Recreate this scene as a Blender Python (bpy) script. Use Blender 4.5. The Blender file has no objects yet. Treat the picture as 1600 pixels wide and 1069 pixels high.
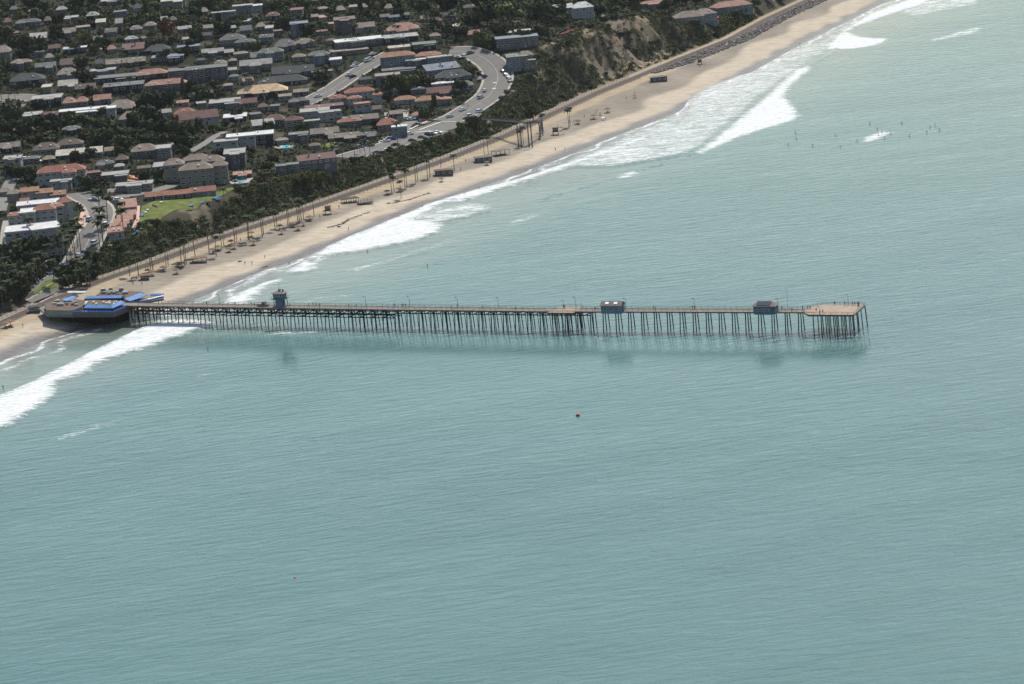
import bpy, math, random
import numpy as np
from mathutils import Vector, Matrix
R = math.radians
random.seed(7)
# ---------------------------------------------------------------- camera, sky, sun, exposure
HAZE = 0.9e-5
FPX, PITCH, ROLL, CAMH = 5400.0, R(12.0), R(4.9), 310.0
scene = bpy.context.scene
COL = scene.collection
Fv = np.array([0, math.cos(PITCH), -math.sin(PITCH)])
Uv = np.array([0, math.sin(PITCH), math.cos(PITCH)])
Xv = np.array([1.0, 0, 0])
UP = math.cos(ROLL) * Uv + math.sin(ROLL) * Xv
RI = math.cos(ROLL) * Xv - math.sin(ROLL) * Uv
CAM = np.array([0, 0, CAMH])
cd = bpy.data.cameras.new('camera'); cam = bpy.data.objects.new('camera', cd); COL.objects.link(cam)
cd.sensor_width = 36; cd.lens = FPX / 1600 * 36; cd.clip_start = 5; cd.clip_end = 60000
cam.matrix_world = Matrix(((RI[0], UP[0], -Fv[0], 0), (RI[1], UP[1], -Fv[1], 0), (RI[2], UP[2], -Fv[2], CAMH), (0, 0, 0, 1)))
scene.camera = cam
SUN_EL, SUN_AZ = 54.0, 20.0          # azimuth measured from +Y (the view direction) towards +X
wd = bpy.data.worlds.new('World'); scene.world = wd; wd.use_nodes = True
nt = wd.node_tree; bg = nt.nodes['Background']; sk = nt.nodes.new('ShaderNodeTexSky')
sk.sky_type = 'NISHITA'; sk.sun_disc = False; sk.sun_elevation = R(SUN_EL); sk.sun_rotation = R(SUN_AZ)
sk.altitude = 100; sk.air_density = 1.5; sk.dust_density = 1.7; sk.ozone_density = 1.0
nt.links.new(sk.outputs[0], bg.inputs[0]); bg.inputs[1].default_value = 0.13
sl = bpy.data.lights.new('sun', 'SUN'); sl.energy = 4.9; sl.angle = R(0.55); sl.color = (1.0, 0.94, 0.84)
so = bpy.data.objects.new('sun', sl); COL.objects.link(so)
sd = Vector((math.sin(R(SUN_AZ)) * math.cos(R(SUN_EL)), math.cos(R(SUN_AZ)) * math.cos(R(SUN_EL)), math.sin(R(SUN_EL))))
so.rotation_euler = sd.to_track_quat('Z', 'Y').to_euler(); so.location = (0, 1500, 600)
vs = scene.view_settings
vs.view_transform = 'Standard'; vs.look = 'None'; vs.exposure = 0.22; vs.gamma = 1.0; vs.use_curve_mapping = False

# ---------------------------------------------------------------- places: from a direction of sight to a real point
def ray(x, y): return Fv + RI * (x - 800) / FPX + UP * (534.5 - y) / FPX
def PX(x, y, z=0.0):
    d = ray(x, y); return Vector(CAM + d * ((z - CAMH) / d[2]))
def PR(p):
    v = np.array(p) - CAM; k = v @ Fv
    return 800 + FPX * (v @ RI) / k, 534.5 - FPX * (v @ UP) / k, k
TH = R(62.5)
Sv = np.array([math.cos(TH), math.sin(TH)]); Tv = np.array([-math.sin(TH), math.cos(TH)])
OO = np.array([-200.45, 1665.25])
RS = np.array([-12000, -400, -93, -54, 0, 42, 103, 155, 203, 269, 341, 421, 494, 576, 649, 718, 811, 914, 1009, 1300, 4000, 30000.])
RT = np.array([-60, -45, -7, -3, 0, -3, -3, -8, -11, -15, -17, -15, -8, -1, 1, 4, 6, 20, 28, 45, 60, -900.])
HS = np.array([-12000, -150, -112, -85, -50, -21, 27, 69, 125, 203, 277, 356, 409, 521, 557, 660, 801, 993, 1300, 4000, 30000.])
HT = np.array([-120, -47, -42, -48, -61, -68, -67, -69, -70, -67, -74, -79, -79, -82, -76, -67, -50, -34, -15, 0, -960.])
CS = np.array([-3000, -100, 0, 30, 48, 90, 145, 213, 264, 317, 434, 491, 546, 594, 692, 751, 785, 850, 931, 1100, 4000.])
CH = np.array([7, 7, 7, 10, 13, 17.5, 18, 17, 14, 12, 11.5, 16, 23.5, 32.5, 33, 31, 20, 12, 11, 10, 10.])
GS = np.array([-3000, -60, 0, 60, 120, 260, 434, 594, 751, 900, 4000.])
GG = np.array([.10, .10, .11, .09, .06, .055, .06, .05, .03, .05, .05])
def sm(x): x = np.clip(x, 0, 1); return x * x * (3 - 2 * x)
def ZST(s, t):
    s = np.asarray(s, float); t = np.asarray(t, float)
    rt = np.interp(s, RS, RT); ht = np.interp(s, HS, HT); rel = t - rt
    u = (t - ht) / np.maximum(rt - 10 - ht, 5)
    beach = 3.6 * np.clip(u, -8, 1) ** 1.0
    beach = np.where(u > 0, 3.6 * (1 - (1 - np.clip(u, 0, 1)) ** 1.4), 2.6 * u)
    beach = np.maximum(beach, -9)
    hc = np.interp(s, CS, CH); tc = 10 + 1.15 * (hc - 4)
    gul = (1.1 * np.sin(s * .13 + 2.3 * np.sin(s * .031 + 1)) + .8 * np.sin(s * .29 + 1.9 * np.sin(s * .083 + t * .05)) + .45 * np.sin(s * .67 + t * .25 + 2 * np.sin(s * .05))) * np.clip((hc - 9) / 20, .15, 1) * 2.9
    k = np.clip((rel - 8 - gul) / np.maximum(tc - 8, 1), 0, 1)
    bl = 4 + (hc - 4) * (k + .10 * np.sin(k * 3.14159 * 2) * -1)
    fl = np.where(rel < -8, 3.6 + .4 * sm((rel + 10) / 2), 4.0)
    far = hc + np.interp(s, GS, GG) * np.clip(rel - tc, 0, 900) + 1.2 * np.sin(s * .021 + t * .013) * sm((rel - tc) / 80)
    z = np.where(rel < -10, beach, np.where(rel < 8, fl, np.where(k < 1, bl, far)))
    return z
def TOST(p): q = np.array([p[0], p[1]]) - OO; return q @ Sv, q @ Tv
def ZG(x, y): s, t = TOST((x, y)); return float(ZST(s, t))
def HIT(x, y):
    d = ray(x, y); k = np.linspace(1150, 5200, 1400)
    P = CAM[None] + d[None] * k[:, None]; q = P[:, :2] - OO
    g = ZST(q @ Sv, q @ Tv); i = np.argmax(P[:, 2] <= g)
    if i == 0: return PX(x, y, 4)
    a, b = P[i - 1], P[i]; da = a[2] - g[i - 1]; db = g[i] - b[2]
    p = a + (b - a) * (da / max(da + db, 1e-6)); return Vector((p[0], p[1], p[2]))
def SC(p): return FPX / PR(p)[2]

# ---------------------------------------------------------------- materials
MATS = {}
def mat(name, col, rough=.9, var=.22, scale=.6, spec=.3, col2=None, metal=0):
    if name in MATS: return MATS[name]
    m = bpy.data.materials.new(name); m.use_nodes = True; t = m.node_tree; b = t.nodes['Principled BSDF']
    geo = t.nodes.new('ShaderNodeNewGeometry'); n = t.nodes.new('ShaderNodeTexNoise')
    n.inputs['Scale'].default_value = scale; n.inputs['Detail'].default_value = 4; n.inputs['Roughness'].default_value = .65
    t.links.new(geo.outputs['Position'], n.inputs['Vector'])
    cr = t.nodes.new('ShaderNodeValToRGB'); e = cr.color_ramp.elements
    e[0].position = .32; e[1].position = .68
    lo = [c * (1 - var) for c in col]; hi = [min(1, c * (1 + var)) for c in (col2 or col)]
    e[0].color = (*lo, 1); e[1].color = (*hi, 1)
    t.links.new(n.outputs[0], cr.inputs[0]); t.links.new(cr.outputs[0], b.inputs['Base Color'])
    b.inputs['Roughness'].default_value = rough; b.inputs['Specular IOR Level'].default_value = spec; b.inputs['Metallic'].default_value = metal
    MATS[name] = m; return m
def leafmat(name, dark, light, scale=.22):
    m = bpy.data.materials.new(name); m.use_nodes = True; t = m.node_tree; b = t.nodes['Principled BSDF']
    geo = t.nodes.new('ShaderNodeNewGeometry'); n = t.nodes.new('ShaderNodeTexNoise'); oi = t.nodes.new('ShaderNodeObjectInfo')
    n.inputs['Scale'].default_value = scale; n.inputs['Detail'].default_value = 3
    t.links.new(geo.outputs['Position'], n.inputs['Vector'])
    ma = t.nodes.new('ShaderNodeMath'); ma.operation = 'MULTIPLY_ADD'; ma.inputs[1].default_value = .55; t.links.new(oi.outputs['Random'], ma.inputs[0])
    t.links.new(n.outputs[0], ma.inputs[2])
    cr = t.nodes.new('ShaderNodeValToRGB'); e = cr.color_ramp.elements
    e[0].position = .4; e[1].position = 1.05; e[0].color = (*dark, 1); e[1].color = (*light, 1)
    t.links.new(ma.outputs[0], cr.inputs[0]); t.links.new(cr.outputs[0], b.inputs['Base Color'])
    b.inputs['Roughness'].default_value = .85; b.inputs['Specular IOR Level'].default_value = .15
    MATS[name] = m; return m
C = {
 'red_tile': (.40, .135, .07), 'salmon_tile': (.46, .22, .145), 'orange_tile': (.46, .21, .10), 'tan_tile': (.30, .225, .165), 'brown_roof': (.17, .115, .09),
 'grey_roof': (.155, .155, .155), 'dark_roof': (.06, .07, .078), 'white_roof': (.72, .72, .70), 'cream_roof': (.55, .49, .37), 'yellow_roof': (.78, .52, .25),
 'green_grey_roof': (.17, .20, .17), 'tan_roof': (.30, .25, .19), 'pale_roof': (.38, .37, .34), 'blue_grey_roof': (.20, .24, .29), 'maroon_roof': (.20, .085, .075),
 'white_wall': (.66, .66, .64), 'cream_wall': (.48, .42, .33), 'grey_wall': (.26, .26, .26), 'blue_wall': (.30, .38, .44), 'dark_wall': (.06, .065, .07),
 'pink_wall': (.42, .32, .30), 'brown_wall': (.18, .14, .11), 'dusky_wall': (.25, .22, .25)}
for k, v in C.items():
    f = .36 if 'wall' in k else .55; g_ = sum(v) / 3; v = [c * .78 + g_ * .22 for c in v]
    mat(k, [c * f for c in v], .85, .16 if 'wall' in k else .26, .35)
mat('window_glass', (.03, .045, .06), .12, .2, .5, .6); mat('window_frame', (.55, .55, .53), .6)
mat('asphalt', (.105, .099, .090), .9, .14, .25); mat('pavement', (.27, .245, .21), .9, .12, .4); mat('road_paint', (.5, .49, .46), .8, .1)
mat('lot', (.13, .125, .115), .9, .14, .3); mat('brick_paving', (.42, .27, .22), .9, .12, .5)
mat('trail', (.24, .225, .20), .9, .15, .5); mat('ballast', (.075, .062, .054), .95, .3, .8); mat('rail_steel', (.2, .15, .12), .5, .2, 1, .5, metal=.7)
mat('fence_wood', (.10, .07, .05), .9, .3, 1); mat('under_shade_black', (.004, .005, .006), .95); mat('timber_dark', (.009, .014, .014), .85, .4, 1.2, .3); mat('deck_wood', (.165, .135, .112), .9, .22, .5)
mat('deck_tan', (.26, .195, .145), .9, .14, .4); mat('deck_edge', (.15, .13, .115), .9, .2, .5)
mat('rail_grey', (.17, .18, .18), .7, .2, 1); mat('awning_blue', (.03, .135, .33), .7, .3, .5, .3); mat('awning_deep', (.02, .08, .40), .6, .2, .8)
mat('rest_wall', (.16, .19, .175), .8, .15, .4); mat('shack_blue', (.13, .19, .245), .8, .15, .6); mat('shack_slate', (.10, .15, .18), .8, .15, .6)
mat('shack_roof', (.14, .115, .10), .85, .15, .8); mat('solar', (.02, .03, .045), .25, .2, 1, .5); mat('skylight', (.8, .8, .78), .4, .05)
mat('lamp_metal', (.06, .07, .07), .5, .2, 1, .4); mat('thatch', (.16, .105, .07), .95, .3, 2); mat('trunk_brown', (.13, .10, .075), .95, .25, 1.5)
mat('table_white', (.7, .7, .7), .6, .1); mat('deck_brown', (.085, .058, .040), .9, .25, .4); mat('terracotta_deck', (.40, .20, .13), .9, .2, .6)
mat('skin', (.36, .2, .14), .6, .1, 3); mat('hair', (.03, .02, .015), .8, .2, 5)
for n_, c_ in [('cloth_dark', (.03, .035, .05)), ('cloth_red', (.45, .04, .04)), ('cloth_blue', (.06, .14, .4)), ('cloth_white', (.7, .7, .7)), ('cloth_grey', (.2, .2, .2)), ('wetsuit', (.012, .014, .017))]: mat(n_, c_, .85, .1, 3)
mat('board_white', (.35, .35, .33), .4, .05)
for n_, c_ in [('car_white', (.75, .75, .75)), ('car_black', (.015, .015, .018)), ('car_silver', (.40, .41, .42)), ('car_grey', (.12, .125, .13)), ('car_red', (.35, .04, .035)), ('car_blue', (.04, .08, .2)), ('car_maroon', (.10, .03, .04))]: mat(n_, c_, .25, .04, 1, .6)
mat('tyre', (.02, .02, .02), .9); mat('rim', (.4, .4, .4), .4); mat('headlight', (.7, .7, .65), .2)
mat('rock', (.105, .098, .09), .95, .45, .5); mat('pool_water', (.10, .52, .56), .08, .1, .5, .5); mat('lawn', (.06, .11, .018), .95, .3, .15, .1, col2=(.11, .11, .035))
mat('buoy', (.6, .06, .03), .5, .1); mat('towel_blue', (.05, .2, .6), .9, .1); mat('towel_white', (.7, .68, .65), .9, .1); mat('driftwood', (.09, .06, .045), .95, .3, 2)
mat('pad_red', (.30, .04, .045), .8, .1); mat('concession', (.10, .095, .085), .9, .2, .8); mat('wood_tan', (.24, .18, .12), .9, .2, .8)
mat('bridge_paint', (.055, .065, .062), .8, .2, .8); mat('tower_green', (.025, .04, .036), .8, .2, .6)
mat('retaining', (.30, .27, .25), .9, .2, .3); mat('hedge', (.03, .05, .018), .95, .4, .6, .1)
leafmat('leaf_dark', (.007, .011, .005), (.050, .060, .020)); leafmat('leaf_green', (.013, .020, .007), (.080, .092, .026)); leafmat('leaf_olive', (.028, .026, .012), (.105, .092, .04))
leafmat('leaf_rust', (.05, .02, .012), (.13, .05, .025)); leafmat('leaf_grey', (.025, .032, .022), (.075, .085, .06)); leafmat('palm_leaf', (.014, .022, .011), (.045, .055, .022))
leafmat('leaf_bright', (.022, .036, .008), (.065, .09, .02))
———
> Task statement
Exactly the lines from the line that has "for k, v in" through the line that has "mat('trail', (.24, .225, .20), .9, .15, .5);" are to be repeated, both included, with nothing added.

> Exercise solution
for k, v in C.items():
    f = .36 if 'wall' in k else .55; g_ = sum(v) / 3; v = [c * .78 + g_ * .22 for c in v]
    mat(k, [c * f for c in v], .85, .16 if 'wall' in k else .26, .35)
mat('window_glass', (.03, .045, .06), .12, .2, .5, .6); mat('window_frame', (.55, .55, .53), .6)
mat('asphalt', (.105, .099, .090), .9, .14, .25); mat('pavement', (.27, .245, .21), .9, .12, .4); mat('road_paint', (.5, .49, .46), .8, .1)
mat('lot', (.13, .125, .115), .9, .14, .3); mat('brick_paving', (.42, .27, .22), .9, .12, .5)
mat('trail', (.24, .225, .20), .9, .15, .5); mat('ballast', (.075, .062, .054), .95, .3, .8); mat('rail_steel', (.2, .15, .12), .5, .2, 1, .5, metal=.7)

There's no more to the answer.